Asked how locals can reduce injuries to Ventura County birds, Stroud encourages us to be tolerant of local wildlife, and to learn how to live in harmony with them. “That noisy barn owl will probably quiet down after two weeks, once its mating season is over,” she explains. “And some hawks survive by killing and eating songbirds, but that doesn’t mean you should hurt the hawk or stop having a birdfeeder, especially when we are losing trees from our critical migratory flyways.”

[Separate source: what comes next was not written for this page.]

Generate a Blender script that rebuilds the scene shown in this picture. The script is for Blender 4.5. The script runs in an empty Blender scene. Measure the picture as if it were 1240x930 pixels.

If you find an injured animal, Stroud recommends checking the Department of Fish and Game’s listing of wildlife rehabilitators (see website below). And if you find a baby bird, look for its nest. “As long as it’s not injured, the best thing you can do is to put the baby back into the nest,” she says. “The parents won’t reject it because you’ve touched it. That’s just an old wives’ tale.”

For now, watching the amount of time it takes her to feed a tiny bird from an eyedropper, one wonders how Stroud manages to oversee the rescue of more than a thousand animals a year. She is an uncommon powerhouse, totally dedicated to these hawks, falcons, owls, and other raptors that grace our local skies and hillsides. “If every school child in Ventura County could raise one dollar,” she says, “we could meet our goal of getting the new Center open and caring for these animals.”

The new site includes this 50-foot flight cage. The 260-foot cage seen in the background will be the largest in California.

As I say goodbye, I wonder what would become of the injured birds were it not for her efforts. I walk to my car wishing I could find all the money the ORC needs—and maybe some extra to hire a personal assistant for Stroud so she could get some rest.